— Begin DATA FOR THIS TASK —
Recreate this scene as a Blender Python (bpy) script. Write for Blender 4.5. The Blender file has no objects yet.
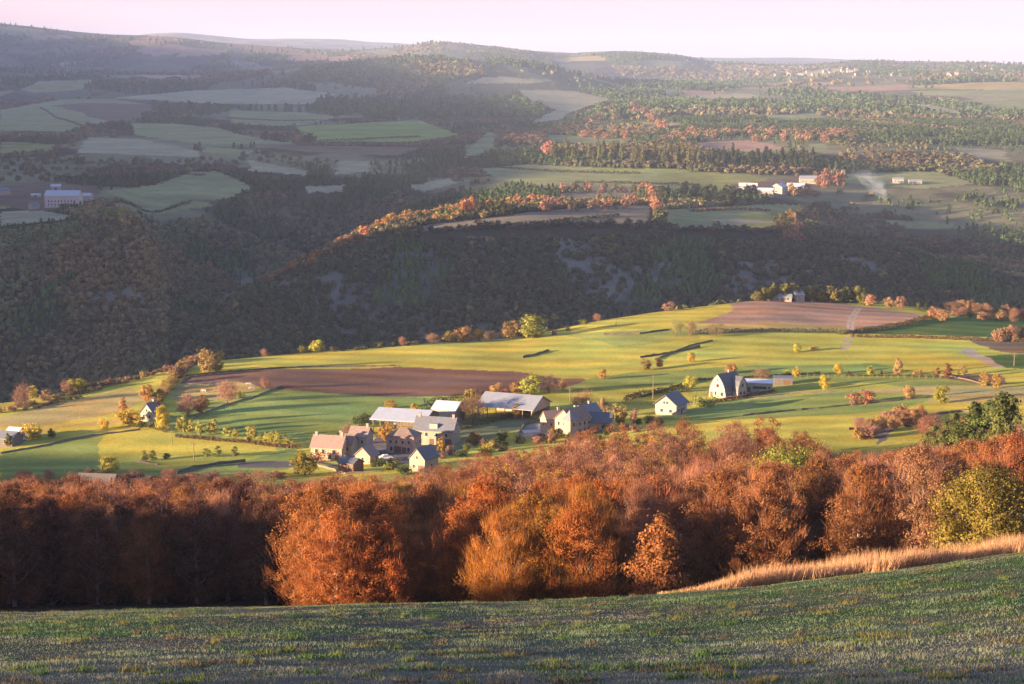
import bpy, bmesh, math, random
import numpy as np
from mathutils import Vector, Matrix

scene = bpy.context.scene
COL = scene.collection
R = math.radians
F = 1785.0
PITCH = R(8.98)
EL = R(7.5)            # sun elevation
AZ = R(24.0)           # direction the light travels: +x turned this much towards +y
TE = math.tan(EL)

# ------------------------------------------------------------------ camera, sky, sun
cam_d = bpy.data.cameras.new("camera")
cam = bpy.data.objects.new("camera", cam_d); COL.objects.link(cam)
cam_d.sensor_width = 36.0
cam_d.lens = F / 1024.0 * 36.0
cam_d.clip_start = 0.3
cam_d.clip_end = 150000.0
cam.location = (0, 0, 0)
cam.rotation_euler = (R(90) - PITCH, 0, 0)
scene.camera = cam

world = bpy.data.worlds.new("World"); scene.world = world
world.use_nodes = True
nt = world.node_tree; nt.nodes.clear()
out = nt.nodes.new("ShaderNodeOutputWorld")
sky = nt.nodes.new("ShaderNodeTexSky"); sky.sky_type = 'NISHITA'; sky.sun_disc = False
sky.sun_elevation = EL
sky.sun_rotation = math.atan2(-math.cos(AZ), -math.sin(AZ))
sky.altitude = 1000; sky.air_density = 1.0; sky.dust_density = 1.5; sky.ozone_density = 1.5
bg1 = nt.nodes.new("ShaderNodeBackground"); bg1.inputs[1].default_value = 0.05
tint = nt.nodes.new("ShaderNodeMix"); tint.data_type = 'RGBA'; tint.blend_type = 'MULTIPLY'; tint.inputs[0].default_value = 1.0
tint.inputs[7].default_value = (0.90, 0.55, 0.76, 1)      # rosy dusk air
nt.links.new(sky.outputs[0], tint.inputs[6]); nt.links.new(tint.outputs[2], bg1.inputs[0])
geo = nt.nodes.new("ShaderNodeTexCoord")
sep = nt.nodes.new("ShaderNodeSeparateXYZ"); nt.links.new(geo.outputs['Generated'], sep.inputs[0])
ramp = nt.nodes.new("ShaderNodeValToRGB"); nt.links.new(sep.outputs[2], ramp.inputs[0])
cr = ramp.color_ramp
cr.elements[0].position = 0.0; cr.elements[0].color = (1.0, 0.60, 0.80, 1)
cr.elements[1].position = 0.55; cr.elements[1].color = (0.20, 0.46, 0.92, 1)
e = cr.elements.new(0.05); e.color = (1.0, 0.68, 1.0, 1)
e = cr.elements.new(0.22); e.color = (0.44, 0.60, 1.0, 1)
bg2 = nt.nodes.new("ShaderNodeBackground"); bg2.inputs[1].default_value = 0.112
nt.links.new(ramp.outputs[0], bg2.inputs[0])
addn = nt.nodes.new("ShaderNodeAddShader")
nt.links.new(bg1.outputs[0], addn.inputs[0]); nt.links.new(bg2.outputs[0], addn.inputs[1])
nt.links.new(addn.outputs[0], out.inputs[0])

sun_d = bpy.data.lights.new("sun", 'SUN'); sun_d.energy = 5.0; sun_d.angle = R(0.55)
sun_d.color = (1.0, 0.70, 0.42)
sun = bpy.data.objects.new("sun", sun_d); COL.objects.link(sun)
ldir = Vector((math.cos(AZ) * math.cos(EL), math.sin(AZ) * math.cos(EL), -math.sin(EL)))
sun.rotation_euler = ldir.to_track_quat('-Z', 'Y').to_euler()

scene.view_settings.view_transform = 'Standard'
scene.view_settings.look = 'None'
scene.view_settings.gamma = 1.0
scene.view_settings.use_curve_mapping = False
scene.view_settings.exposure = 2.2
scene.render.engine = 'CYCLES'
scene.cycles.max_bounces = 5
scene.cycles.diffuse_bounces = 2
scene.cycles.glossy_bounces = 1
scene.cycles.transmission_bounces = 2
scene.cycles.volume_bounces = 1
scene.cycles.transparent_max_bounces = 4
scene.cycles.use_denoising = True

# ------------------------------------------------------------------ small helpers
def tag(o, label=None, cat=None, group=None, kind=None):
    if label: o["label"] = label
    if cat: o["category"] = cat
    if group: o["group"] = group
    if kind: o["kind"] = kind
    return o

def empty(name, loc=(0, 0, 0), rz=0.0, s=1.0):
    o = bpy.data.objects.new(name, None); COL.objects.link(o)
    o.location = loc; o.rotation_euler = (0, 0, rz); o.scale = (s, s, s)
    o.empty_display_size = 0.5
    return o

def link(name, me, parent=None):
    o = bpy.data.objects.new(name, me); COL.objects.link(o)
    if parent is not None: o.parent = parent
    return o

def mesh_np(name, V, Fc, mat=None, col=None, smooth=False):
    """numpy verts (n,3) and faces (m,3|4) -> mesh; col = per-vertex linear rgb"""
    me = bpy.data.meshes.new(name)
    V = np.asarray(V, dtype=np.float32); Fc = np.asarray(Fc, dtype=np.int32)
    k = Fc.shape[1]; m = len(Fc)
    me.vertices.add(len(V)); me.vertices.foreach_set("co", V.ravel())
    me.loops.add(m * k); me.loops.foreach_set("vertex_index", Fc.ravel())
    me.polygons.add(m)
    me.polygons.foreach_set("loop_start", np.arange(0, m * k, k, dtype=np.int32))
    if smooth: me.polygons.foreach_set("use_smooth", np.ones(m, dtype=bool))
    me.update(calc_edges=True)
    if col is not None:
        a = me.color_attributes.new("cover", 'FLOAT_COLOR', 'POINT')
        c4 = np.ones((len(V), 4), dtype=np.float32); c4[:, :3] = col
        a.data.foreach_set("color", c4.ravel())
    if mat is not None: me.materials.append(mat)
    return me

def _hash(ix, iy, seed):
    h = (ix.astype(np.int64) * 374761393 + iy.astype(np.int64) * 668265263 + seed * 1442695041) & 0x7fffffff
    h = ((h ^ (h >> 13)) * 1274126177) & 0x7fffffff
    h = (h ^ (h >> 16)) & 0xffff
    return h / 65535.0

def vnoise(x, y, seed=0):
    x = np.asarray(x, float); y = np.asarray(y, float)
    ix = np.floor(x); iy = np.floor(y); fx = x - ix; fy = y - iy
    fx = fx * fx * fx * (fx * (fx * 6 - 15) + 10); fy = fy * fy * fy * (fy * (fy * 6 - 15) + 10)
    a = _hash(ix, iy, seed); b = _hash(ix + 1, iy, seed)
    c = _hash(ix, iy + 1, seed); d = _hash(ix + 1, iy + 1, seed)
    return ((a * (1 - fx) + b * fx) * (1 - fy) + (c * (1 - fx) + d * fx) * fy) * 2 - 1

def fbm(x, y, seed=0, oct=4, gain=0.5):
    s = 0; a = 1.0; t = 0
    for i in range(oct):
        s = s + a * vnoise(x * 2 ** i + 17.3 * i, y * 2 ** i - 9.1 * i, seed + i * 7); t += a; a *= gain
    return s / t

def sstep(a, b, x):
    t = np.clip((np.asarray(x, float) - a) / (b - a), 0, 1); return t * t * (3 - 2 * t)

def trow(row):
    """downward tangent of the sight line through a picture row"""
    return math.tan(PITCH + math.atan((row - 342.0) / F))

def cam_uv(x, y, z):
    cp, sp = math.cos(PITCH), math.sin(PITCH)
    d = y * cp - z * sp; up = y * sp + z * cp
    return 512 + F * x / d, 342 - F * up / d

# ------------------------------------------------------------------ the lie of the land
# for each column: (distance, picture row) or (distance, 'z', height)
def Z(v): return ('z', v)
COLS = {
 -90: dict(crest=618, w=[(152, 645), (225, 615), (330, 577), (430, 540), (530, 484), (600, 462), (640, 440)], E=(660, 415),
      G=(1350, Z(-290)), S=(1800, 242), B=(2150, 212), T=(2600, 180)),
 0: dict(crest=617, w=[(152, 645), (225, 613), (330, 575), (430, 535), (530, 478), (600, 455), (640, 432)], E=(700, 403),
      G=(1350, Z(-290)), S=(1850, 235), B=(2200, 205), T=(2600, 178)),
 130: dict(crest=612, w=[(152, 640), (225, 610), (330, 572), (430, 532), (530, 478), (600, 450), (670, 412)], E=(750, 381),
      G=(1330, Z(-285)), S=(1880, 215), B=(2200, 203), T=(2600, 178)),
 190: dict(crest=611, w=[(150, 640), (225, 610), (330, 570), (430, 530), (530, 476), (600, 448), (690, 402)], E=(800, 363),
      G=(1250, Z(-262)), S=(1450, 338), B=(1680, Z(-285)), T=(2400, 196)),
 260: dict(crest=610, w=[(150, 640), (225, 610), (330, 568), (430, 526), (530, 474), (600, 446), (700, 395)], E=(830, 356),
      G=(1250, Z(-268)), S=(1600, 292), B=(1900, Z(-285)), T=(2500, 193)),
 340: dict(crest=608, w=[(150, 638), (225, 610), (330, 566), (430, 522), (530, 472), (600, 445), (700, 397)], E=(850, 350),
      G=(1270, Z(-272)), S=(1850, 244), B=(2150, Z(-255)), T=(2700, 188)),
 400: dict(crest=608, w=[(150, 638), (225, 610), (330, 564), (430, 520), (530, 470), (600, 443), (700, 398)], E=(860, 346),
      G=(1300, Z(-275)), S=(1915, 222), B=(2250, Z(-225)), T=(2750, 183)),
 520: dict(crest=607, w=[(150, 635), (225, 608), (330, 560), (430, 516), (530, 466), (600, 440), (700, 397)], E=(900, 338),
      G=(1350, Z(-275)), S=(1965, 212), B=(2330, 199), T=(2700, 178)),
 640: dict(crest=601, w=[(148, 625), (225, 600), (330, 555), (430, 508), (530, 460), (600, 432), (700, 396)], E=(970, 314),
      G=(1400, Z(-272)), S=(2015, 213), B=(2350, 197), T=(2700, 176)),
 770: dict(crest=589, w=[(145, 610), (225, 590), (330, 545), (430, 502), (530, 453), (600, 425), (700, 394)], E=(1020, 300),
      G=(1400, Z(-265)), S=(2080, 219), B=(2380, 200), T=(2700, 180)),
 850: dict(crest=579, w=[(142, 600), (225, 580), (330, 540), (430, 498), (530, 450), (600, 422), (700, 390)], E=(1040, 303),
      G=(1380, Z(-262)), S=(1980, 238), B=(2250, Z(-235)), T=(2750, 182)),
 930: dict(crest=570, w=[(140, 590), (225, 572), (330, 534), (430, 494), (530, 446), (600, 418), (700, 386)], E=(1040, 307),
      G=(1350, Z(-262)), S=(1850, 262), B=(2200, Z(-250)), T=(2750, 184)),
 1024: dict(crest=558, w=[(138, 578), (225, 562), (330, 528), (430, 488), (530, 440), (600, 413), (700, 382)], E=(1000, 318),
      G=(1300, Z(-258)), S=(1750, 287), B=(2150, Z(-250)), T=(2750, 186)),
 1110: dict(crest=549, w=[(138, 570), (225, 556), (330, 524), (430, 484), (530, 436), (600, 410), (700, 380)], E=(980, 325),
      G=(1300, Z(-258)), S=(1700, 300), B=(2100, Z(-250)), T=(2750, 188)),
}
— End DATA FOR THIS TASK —
— Begin DATA FOR THIS TASK —
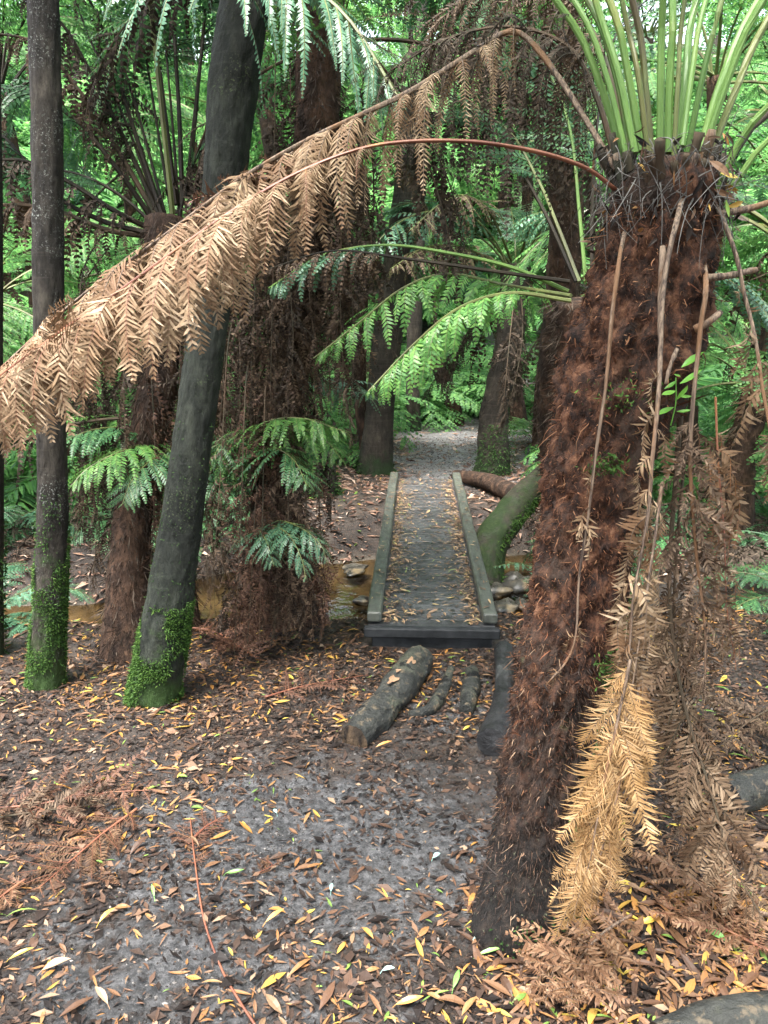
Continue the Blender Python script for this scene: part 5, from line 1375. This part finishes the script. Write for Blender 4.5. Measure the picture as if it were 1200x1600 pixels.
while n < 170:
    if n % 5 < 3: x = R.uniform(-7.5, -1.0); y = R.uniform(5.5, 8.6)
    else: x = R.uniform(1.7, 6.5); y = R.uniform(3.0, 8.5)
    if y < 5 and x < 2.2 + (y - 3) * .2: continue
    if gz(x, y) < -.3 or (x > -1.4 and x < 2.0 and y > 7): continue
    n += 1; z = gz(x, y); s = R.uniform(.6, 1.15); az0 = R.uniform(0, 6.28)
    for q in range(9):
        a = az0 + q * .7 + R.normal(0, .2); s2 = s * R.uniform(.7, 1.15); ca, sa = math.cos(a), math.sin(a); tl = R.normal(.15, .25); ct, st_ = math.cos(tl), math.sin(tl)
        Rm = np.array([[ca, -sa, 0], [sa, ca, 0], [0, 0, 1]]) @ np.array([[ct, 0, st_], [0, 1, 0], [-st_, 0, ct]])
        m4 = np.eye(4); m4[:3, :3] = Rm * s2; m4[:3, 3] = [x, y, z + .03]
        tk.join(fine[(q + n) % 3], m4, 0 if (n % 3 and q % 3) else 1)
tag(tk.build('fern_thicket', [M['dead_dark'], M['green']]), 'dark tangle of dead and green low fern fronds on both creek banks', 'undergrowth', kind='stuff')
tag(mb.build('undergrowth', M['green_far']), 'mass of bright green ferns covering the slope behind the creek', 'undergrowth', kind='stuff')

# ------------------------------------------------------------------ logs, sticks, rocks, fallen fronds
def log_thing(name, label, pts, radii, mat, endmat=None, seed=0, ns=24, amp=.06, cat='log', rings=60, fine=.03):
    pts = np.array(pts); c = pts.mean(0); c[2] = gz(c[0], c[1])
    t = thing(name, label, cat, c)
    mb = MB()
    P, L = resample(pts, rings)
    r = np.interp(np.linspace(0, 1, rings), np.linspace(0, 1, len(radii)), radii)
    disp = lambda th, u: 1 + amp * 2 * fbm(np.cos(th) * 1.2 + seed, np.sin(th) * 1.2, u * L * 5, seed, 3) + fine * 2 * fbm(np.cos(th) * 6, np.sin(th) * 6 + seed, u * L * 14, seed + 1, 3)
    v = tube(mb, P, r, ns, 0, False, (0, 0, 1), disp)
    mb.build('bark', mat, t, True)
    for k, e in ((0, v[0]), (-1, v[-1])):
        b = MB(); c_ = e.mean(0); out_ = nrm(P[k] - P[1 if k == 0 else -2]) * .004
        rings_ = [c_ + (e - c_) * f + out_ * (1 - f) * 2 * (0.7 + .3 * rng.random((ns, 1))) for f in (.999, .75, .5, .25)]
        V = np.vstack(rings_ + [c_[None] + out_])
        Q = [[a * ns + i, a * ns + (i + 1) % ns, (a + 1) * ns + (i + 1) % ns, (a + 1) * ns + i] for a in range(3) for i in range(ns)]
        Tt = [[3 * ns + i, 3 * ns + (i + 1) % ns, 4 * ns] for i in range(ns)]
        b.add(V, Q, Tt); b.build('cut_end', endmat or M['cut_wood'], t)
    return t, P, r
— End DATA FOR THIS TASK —
◆ TASK: The required output is an exact reproduction of the lines starting at the one that contains "Continue the Blender" and ending at the one that contains "tag(mb.build('undergrowth', M['green_far']), 'mass". Both boundary lines belong to it.

◆ EXPECTED ANSWER:
Continue the Blender Python script for this scene: part 5, from line 1375. This part finishes the script. Write for Blender 4.5. Measure the picture as if it were 1200x1600 pixels.
while n < 170:
    if n % 5 < 3: x = R.uniform(-7.5, -1.0); y = R.uniform(5.5, 8.6)
    else: x = R.uniform(1.7, 6.5); y = R.uniform(3.0, 8.5)
    if y < 5 and x < 2.2 + (y - 3) * .2: continue
    if gz(x, y) < -.3 or (x > -1.4 and x < 2.0 and y > 7): continue
    n += 1; z = gz(x, y); s = R.uniform(.6, 1.15); az0 = R.uniform(0, 6.28)
    for q in range(9):
        a = az0 + q * .7 + R.normal(0, .2); s2 = s * R.uniform(.7, 1.15); ca, sa = math.cos(a), math.sin(a); tl = R.normal(.15, .25); ct, st_ = math.cos(tl), math.sin(tl)
        Rm = np.array([[ca, -sa, 0], [sa, ca, 0], [0, 0, 1]]) @ np.array([[ct, 0, st_], [0, 1, 0], [-st_, 0, ct]])
        m4 = np.eye(4); m4[:3, :3] = Rm * s2; m4[:3, 3] = [x, y, z + .03]
        tk.join(fine[(q + n) % 3], m4, 0 if (n % 3 and q % 3) else 1)
tag(tk.build('fern_thicket', [M['dead_dark'], M['green']]), 'dark tangle of dead and green low fern fronds on both creek banks', 'undergrowth', kind='stuff')
tag(mb.build('undergrowth', M['green_far']), 'mass of bright green ferns covering the slope behind the creek', 'undergrowth', kind='stuff')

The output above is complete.